┏━━

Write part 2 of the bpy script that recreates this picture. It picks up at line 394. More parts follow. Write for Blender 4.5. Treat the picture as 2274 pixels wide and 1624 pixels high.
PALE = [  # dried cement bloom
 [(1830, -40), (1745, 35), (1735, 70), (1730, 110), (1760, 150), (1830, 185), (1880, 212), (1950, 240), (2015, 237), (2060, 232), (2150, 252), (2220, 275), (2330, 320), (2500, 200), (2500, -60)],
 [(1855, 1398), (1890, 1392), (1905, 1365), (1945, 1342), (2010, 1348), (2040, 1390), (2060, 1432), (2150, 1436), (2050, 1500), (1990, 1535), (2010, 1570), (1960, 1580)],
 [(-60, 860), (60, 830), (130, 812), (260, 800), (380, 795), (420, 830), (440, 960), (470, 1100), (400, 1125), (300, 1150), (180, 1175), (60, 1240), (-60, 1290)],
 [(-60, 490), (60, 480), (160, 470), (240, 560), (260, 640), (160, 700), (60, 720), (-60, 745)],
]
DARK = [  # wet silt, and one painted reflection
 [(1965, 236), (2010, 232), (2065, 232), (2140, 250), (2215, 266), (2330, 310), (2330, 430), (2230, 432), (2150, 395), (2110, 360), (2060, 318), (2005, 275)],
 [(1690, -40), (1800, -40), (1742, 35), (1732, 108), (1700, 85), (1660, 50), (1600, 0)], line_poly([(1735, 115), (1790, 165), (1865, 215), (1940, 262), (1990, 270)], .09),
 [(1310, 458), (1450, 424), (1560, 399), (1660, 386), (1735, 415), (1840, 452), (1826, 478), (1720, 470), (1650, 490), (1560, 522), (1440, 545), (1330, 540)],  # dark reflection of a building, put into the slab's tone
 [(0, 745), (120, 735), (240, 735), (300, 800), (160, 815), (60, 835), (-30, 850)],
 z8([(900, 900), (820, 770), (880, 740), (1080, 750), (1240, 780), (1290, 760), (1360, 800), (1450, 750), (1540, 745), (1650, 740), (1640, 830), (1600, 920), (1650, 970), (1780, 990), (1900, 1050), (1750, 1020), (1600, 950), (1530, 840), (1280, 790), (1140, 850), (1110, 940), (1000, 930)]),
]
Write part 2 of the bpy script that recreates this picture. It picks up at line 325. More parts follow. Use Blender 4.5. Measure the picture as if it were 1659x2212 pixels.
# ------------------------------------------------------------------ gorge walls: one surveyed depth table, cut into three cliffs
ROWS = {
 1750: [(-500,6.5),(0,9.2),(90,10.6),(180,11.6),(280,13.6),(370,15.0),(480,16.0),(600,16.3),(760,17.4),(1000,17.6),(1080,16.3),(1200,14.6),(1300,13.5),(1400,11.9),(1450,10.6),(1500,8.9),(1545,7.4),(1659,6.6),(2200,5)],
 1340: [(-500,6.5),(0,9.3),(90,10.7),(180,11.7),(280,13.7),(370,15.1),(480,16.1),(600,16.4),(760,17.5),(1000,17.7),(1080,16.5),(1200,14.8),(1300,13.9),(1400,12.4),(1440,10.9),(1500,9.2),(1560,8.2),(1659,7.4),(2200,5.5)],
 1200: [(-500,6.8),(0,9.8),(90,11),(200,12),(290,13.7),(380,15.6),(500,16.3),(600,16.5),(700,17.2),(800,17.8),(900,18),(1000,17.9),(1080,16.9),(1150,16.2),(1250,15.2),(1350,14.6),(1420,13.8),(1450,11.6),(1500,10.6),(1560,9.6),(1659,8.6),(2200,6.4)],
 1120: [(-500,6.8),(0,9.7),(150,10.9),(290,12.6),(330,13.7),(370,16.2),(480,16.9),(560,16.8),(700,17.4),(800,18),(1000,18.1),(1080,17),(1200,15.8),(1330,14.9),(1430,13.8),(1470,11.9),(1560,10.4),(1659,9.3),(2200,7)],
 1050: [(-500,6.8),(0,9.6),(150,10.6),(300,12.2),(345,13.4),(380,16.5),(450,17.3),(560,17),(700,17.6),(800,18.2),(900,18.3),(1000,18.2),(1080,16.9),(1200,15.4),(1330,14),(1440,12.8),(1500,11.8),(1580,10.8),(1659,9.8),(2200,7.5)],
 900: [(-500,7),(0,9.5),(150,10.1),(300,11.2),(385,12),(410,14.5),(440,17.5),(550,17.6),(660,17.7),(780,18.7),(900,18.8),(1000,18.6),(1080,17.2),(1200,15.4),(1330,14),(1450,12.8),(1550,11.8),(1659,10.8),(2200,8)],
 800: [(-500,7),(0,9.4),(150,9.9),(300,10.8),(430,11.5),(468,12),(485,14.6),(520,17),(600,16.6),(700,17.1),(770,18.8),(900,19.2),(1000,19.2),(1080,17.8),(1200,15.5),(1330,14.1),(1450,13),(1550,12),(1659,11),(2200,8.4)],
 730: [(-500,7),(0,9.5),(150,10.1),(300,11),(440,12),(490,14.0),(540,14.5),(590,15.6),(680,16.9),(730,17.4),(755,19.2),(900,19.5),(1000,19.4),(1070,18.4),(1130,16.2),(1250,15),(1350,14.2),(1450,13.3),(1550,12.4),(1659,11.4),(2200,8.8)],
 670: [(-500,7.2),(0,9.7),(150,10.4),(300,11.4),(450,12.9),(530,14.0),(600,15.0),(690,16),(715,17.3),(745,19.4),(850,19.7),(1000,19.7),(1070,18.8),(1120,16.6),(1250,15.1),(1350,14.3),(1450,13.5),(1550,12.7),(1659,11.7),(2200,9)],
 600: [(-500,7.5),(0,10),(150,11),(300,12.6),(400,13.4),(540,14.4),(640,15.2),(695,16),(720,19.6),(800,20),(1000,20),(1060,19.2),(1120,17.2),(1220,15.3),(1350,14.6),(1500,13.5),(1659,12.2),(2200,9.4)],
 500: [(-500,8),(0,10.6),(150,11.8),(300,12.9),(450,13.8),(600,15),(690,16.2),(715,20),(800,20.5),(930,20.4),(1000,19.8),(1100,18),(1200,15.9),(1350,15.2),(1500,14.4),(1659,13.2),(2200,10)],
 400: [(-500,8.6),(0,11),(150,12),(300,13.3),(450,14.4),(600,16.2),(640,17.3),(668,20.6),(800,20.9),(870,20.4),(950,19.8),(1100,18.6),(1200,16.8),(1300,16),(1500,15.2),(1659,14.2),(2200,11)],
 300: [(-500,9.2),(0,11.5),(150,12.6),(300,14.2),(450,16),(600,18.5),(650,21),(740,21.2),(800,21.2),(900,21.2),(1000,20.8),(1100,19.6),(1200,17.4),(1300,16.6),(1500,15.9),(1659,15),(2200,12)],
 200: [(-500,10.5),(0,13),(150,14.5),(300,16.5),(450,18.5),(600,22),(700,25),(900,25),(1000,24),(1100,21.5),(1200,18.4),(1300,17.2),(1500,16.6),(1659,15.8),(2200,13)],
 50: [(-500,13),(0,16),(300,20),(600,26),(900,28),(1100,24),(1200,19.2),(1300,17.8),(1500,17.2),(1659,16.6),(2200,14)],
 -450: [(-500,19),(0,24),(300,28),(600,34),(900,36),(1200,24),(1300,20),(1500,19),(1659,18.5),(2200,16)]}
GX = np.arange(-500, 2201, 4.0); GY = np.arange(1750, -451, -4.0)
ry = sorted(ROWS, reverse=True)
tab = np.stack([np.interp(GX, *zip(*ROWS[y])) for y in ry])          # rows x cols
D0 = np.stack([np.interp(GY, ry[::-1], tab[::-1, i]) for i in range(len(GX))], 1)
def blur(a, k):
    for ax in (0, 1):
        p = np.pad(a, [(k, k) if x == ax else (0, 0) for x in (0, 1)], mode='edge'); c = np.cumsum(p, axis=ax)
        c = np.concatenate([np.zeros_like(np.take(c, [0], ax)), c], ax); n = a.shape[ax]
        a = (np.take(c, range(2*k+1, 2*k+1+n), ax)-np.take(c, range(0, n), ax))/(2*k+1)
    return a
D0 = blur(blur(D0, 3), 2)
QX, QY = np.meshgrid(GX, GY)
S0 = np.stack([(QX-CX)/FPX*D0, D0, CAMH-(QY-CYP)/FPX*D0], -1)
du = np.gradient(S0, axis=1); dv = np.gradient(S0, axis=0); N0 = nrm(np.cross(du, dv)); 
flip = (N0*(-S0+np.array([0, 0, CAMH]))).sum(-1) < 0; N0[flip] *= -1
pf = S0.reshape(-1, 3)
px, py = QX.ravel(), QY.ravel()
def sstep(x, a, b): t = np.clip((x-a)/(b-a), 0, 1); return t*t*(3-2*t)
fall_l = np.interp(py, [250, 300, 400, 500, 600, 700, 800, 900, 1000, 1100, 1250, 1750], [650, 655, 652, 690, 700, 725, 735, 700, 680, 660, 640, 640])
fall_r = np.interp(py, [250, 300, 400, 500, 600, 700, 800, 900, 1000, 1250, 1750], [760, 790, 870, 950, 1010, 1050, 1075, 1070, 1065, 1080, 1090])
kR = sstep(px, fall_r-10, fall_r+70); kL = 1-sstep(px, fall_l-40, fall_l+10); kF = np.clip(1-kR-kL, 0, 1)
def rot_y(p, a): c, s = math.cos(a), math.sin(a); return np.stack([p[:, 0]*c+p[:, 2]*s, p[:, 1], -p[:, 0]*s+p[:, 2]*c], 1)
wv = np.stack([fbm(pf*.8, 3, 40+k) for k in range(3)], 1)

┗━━

Given task -> Search the records for the string "picks" and return every line in which it occurs.

The answer ->
Write part 2 of the bpy script that recreates this picture. It picks up at line 394. More parts follow. Write for Blender 4.5. Treat the picture as 2274 pixels wide and 1624 pixels high.
Write part 2 of the bpy script that recreates this picture. It picks up at line 325. More parts follow. Use Blender 4.5. Measure the picture as if it were 1659x2212 pixels.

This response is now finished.